## Problem description
Set the lines down again exactly, first line through the line that contains "from mathutils import Vector, Matrix, noise", with no pictures.
##### Data
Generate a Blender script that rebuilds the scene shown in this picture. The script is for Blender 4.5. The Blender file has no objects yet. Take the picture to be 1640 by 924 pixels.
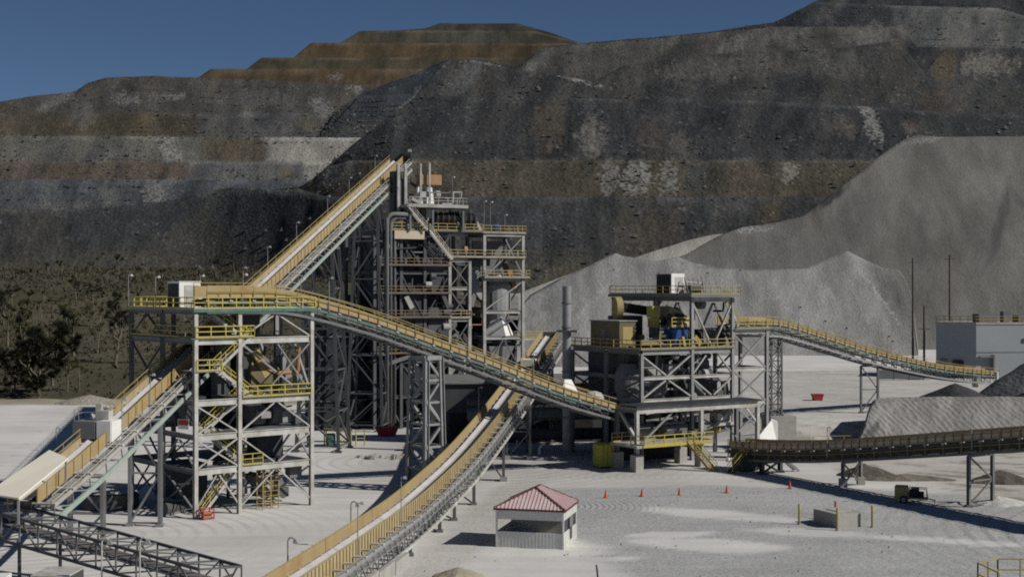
import bpy, math, random
from mathutils import Vector, Matrix, noise

RND = random.Random(11)
F, CX, CY, EYE = 2200.0, 820.0, 462.0, 22.0
C = bpy.context.scene.collection
V = Vector

def P(x, y, D): return V(((x - CX) / F * D, D, EYE - (y - CY) / F * D))
def G(x, y, z=0.0): return P(x, y, (EYE - z) * F / (y - CY))
def lerp(a, b, t): return a + (b - a) * t
def sstep(a, b, x):
    t = max(0.0, min(1.0, (x - a) / (b - a))); return t * t * (3 - 2 * t)
def interp(pl, x):
    if x <= pl[0][0]: return pl[0][1]
    for (x0, y0), (x1, y1) in zip(pl, pl[1:]):
        if x <= x1: return y0 + (y1 - y0) * (x - x0) / max(1e-6, x1 - x0)
    return pl[-1][1]

# ------------------------------------------------------------------ materials
def newmat(name):
    m = bpy.data.materials.new(name); m.use_nodes = True
    nt = m.node_tree; b = nt.nodes['Principled BSDF']
    return m, nt, b

def mat(name, col, rough=0.6, col2=None, scale=0.6, amt=0.5, metal=0.0, bump=0.0, bscale=8.0, fine=True):
    """paint or steel: base colour broken by two scales of noise towards a dust / rust colour"""
    m, nt, b = newmat(name); N, L = nt.nodes, nt.links
    b.inputs['Roughness'].default_value = rough; b.inputs['Metallic'].default_value = metal
    b.inputs['Specular IOR Level'].default_value = 0.25
    if col2 is None: col2 = tuple(c * 0.55 for c in col)
    geo = N.new('ShaderNodeNewGeometry')
    n1 = N.new('ShaderNodeTexNoise'); n1.inputs['Scale'].default_value = scale
    n1.inputs['Detail'].default_value = 6; n1.inputs['Roughness'].default_value = 0.65
    L.new(geo.outputs['Position'], n1.inputs['Vector'])
    rmp = N.new('ShaderNodeMapRange'); rmp.inputs[1].default_value = 0.38; rmp.inputs[2].default_value = 0.68
    rmp.inputs[4].default_value = amt
    L.new(n1.outputs['Fac'], rmp.inputs[0])
    mx = N.new('ShaderNodeMix'); mx.data_type = 'RGBA'
    mx.inputs[6].default_value = (*col, 1); mx.inputs[7].default_value = (*col2, 1)
    L.new(rmp.outputs[0], mx.inputs[0]); L.new(mx.outputs[2], b.inputs['Base Color'])
    if bump:
        n2 = N.new('ShaderNodeTexNoise'); n2.inputs['Scale'].default_value = bscale; n2.inputs['Detail'].default_value = 4
        L.new(geo.outputs['Position'], n2.inputs['Vector'])
        bp = N.new('ShaderNodeBump'); bp.inputs['Strength'].default_value = bump; bp.inputs['Distance'].default_value = 0.1
        L.new(n2.outputs['Fac'], bp.inputs['Height']); L.new(bp.outputs[0], b.inputs['Normal'])
    return m

def rockmat(name, rock=1.4, contrast=1.0, bump=1.0, bdist=1.2, speck=0.12, streak=0.35, rills=0.0):
    """dumped rock: vertex colour (the rock's own colour) x lumps x boulders, streaked down the slope"""
    m, nt, b = newmat(name); N, L = nt.nodes, nt.links
    b.inputs['Roughness'].default_value = 0.95; b.inputs['Specular IOR Level'].default_value = 0.05
    geo = N.new('ShaderNodeNewGeometry'); at = N.new('ShaderNodeAttribute'); at.attribute_name = 'Col'
    vo = N.new('ShaderNodeTexVoronoi'); vo.inputs['Scale'].default_value = 1.0 / rock
    L.new(geo.outputs['Position'], vo.inputs['Vector'])
    n1 = N.new('ShaderNodeTexNoise'); n1.inputs['Scale'].default_value = 0.05; n1.inputs['Detail'].default_value = 8
    n1.inputs['Roughness'].default_value = 0.72
    L.new(geo.outputs['Position'], n1.inputs['Vector'])
    mp = N.new('ShaderNodeMapping'); mp.inputs['Scale'].default_value = (0.16, 0.02, 0.02)
    L.new(geo.outputs['Position'], mp.inputs['Vector'])
    n2 = N.new('ShaderNodeTexNoise'); n2.inputs['Scale'].default_value = 1.0; n2.inputs['Detail'].default_value = 5
    L.new(mp.outputs[0], n2.inputs['Vector'])
    sp = N.new('ShaderNodeSeparateColor'); L.new(vo.outputs['Color'], sp.inputs[0])
    # lumps
    r1 = N.new('ShaderNodeMapRange'); r1.inputs[1].default_value = 0.3; r1.inputs[2].default_value = 0.7
    r1.inputs[3].default_value = 1 - 0.25 * contrast; r1.inputs[4].default_value = 1 + 0.25 * contrast
    L.new(n1.outputs['Fac'], r1.inputs[0])
    r2 = N.new('ShaderNodeMapRange'); r2.inputs[3].default_value = 1 - streak; r2.inputs[4].default_value = 1 + streak
    r2.inputs[1].default_value = 0.3; r2.inputs[2].default_value = 0.7
    L.new(n2.outputs['Fac'], r2.inputs[0])
    n3 = N.new('ShaderNodeTexNoise'); n3.inputs['Scale'].default_value = 0.42 / rock; n3.inputs['Detail'].default_value = 7
    n3.inputs['Roughness'].default_value = 0.8; L.new(geo.outputs['Position'], n3.inputs['Vector'])
    r3a = N.new('ShaderNodeMath'); r3a.operation = 'MULTIPLY_ADD'; L.new(sp.outputs[0], r3a.inputs[0]); r3a.inputs[1].default_value = 0.18; L.new(n3.outputs['Fac'], r3a.inputs[2])
    r3 = N.new('ShaderNodeMapRange'); r3.inputs[1].default_value = 0.4; r3.inputs[2].default_value = 0.8
    r3.inputs[3].default_value = 1 - 0.42 * contrast; r3.inputs[4].default_value = 1 + 0.42 * contrast
    L.new(r3a.outputs[0], r3.inputs[0])
    m1 = N.new('ShaderNodeMath'); m1.operation = 'MULTIPLY'; L.new(r1.outputs[0], m1.inputs[0]); L.new(r2.outputs[0], m1.inputs[1])
    m2 = N.new('ShaderNodeMath'); m2.operation = 'MULTIPLY'; L.new(m1.outputs[0], m2.inputs[0]); L.new(r3.outputs[0], m2.inputs[1])
    # pale boulders
    r4 = N.new('ShaderNodeMapRange'); r4.inputs[1].default_value = 0.9; r4.inputs[2].default_value = 0.97
    r5 = N.new('ShaderNodeMapRange'); r5.inputs[1].default_value = 0.45; r5.inputs[2].default_value = 0.68; r5.inputs[4].default_value = speck
    L.new(n1.outputs['Fac'], r5.inputs[0]); L.new(r5.outputs[0], r4.inputs[4])
    L.new(sp.outputs[1], r4.inputs[0])
    a2_ = N.new('ShaderNodeAttribute'); a2_.attribute_name = 'Col2'; ak = N.new('ShaderNodeAttribute'); ak.attribute_name = 'Msk'
    def math_(op, a, b_, c=None):
        x = N.new('ShaderNodeMath'); x.operation = op
        for i, q in enumerate((a, b_, c)):
            if q is None: continue
            if isinstance(q, (int, float)): x.inputs[i].default_value = q
            else: L.new(q, x.inputs[i])
        return x.outputs[0]
    lum = N.new('ShaderNodeSeparateColor'); L.new(a2_.outputs['Color'], lum.inputs[0])
    pk = N.new('ShaderNodeMapRange'); pk.inputs[1].default_value = 0.1; pk.inputs[2].default_value = 0.15; L.new(lum.outputs[1], pk.inputs[0])
    soft = math_('MULTIPLY_ADD', n3.outputs['Fac'], 0.9, math_('MULTIPLY_ADD', n2.outputs['Fac'], 1.2, -1.05))
    ston = math_('MULTIPLY_ADD', sp.outputs[0], 0.9, math_('MULTIPLY_ADD', n3.outputs['Fac'], 1.2, -1.12))
    sm_ = N.new('ShaderNodeMix'); sm_.data_type = 'FLOAT'; L.new(pk.outputs[0], sm_.inputs[0]); L.new(soft, sm_.inputs[2]); L.new(ston, sm_.inputs[3]); rag = sm_.outputs[0]
    gate = math_('MINIMUM', math_('MULTIPLY', ak.outputs['Fac'], 3.0), 1.0)
    fm = math_('MULTIPLY_ADD', rag, gate, ak.outputs['Fac'])
    r6 = N.new('ShaderNodeMapRange'); r6.inputs[1].default_value = 0.2; r6.inputs[2].default_value = 0.85; L.new(fm, r6.inputs[0])
    cm = N.new('ShaderNodeMix'); cm.data_type = 'RGBA'; L.new(r6.outputs[0], cm.inputs[0]); L.new(at.outputs['Color'], cm.inputs[6]); L.new(a2_.outputs['Color'], cm.inputs[7])
    vm = N.new('ShaderNodeVectorMath'); vm.operation = 'SCALE'
    L.new(cm.outputs[2], vm.inputs[0]); L.new(m2.outputs[0], vm.inputs['Scale'])
    va = N.new('ShaderNodeMix'); va.data_type = 'RGBA'; va.inputs[7].default_value = (0.3, 0.3, 0.28, 1)
    L.new(r4.outputs[0], va.inputs[0]); L.new(vm.outputs[0], va.inputs[6])
    L.new(va.outputs[2], b.inputs['Base Color'])
    ad = N.new('ShaderNodeMath'); ad.operation = 'MULTIPLY_ADD'
    L.new(n3.outputs['Fac'], ad.inputs[0]); ad.inputs[1].default_value = 1.6; L.new(vo.outputs['Distance'], ad.inputs[2])
    hgt = ad
    if rills:
        a2 = N.new('ShaderNodeMath'); a2.operation = 'MULTIPLY_ADD'
        L.new(n2.outputs['Fac'], a2.inputs[0]); a2.inputs[1].default_value = rills; L.new(ad.outputs[0], a2.inputs[2]); hgt = a2
    bp = N.new('ShaderNodeBump'); bp.inputs['Strength'].default_value = bump; bp.inputs['Distance'].default_value = bdist
    L.new(hgt.outputs[0], bp.inputs['Height']); L.new(bp.outputs[0], b.inputs['Normal'])
    return m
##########
## Right answer
Generate a Blender script that rebuilds the scene shown in this picture. The script is for Blender 4.5. The Blender file has no objects yet. Take the picture to be 1640 by 924 pixels.
import bpy, math, random
from mathutils import Vector, Matrix, noise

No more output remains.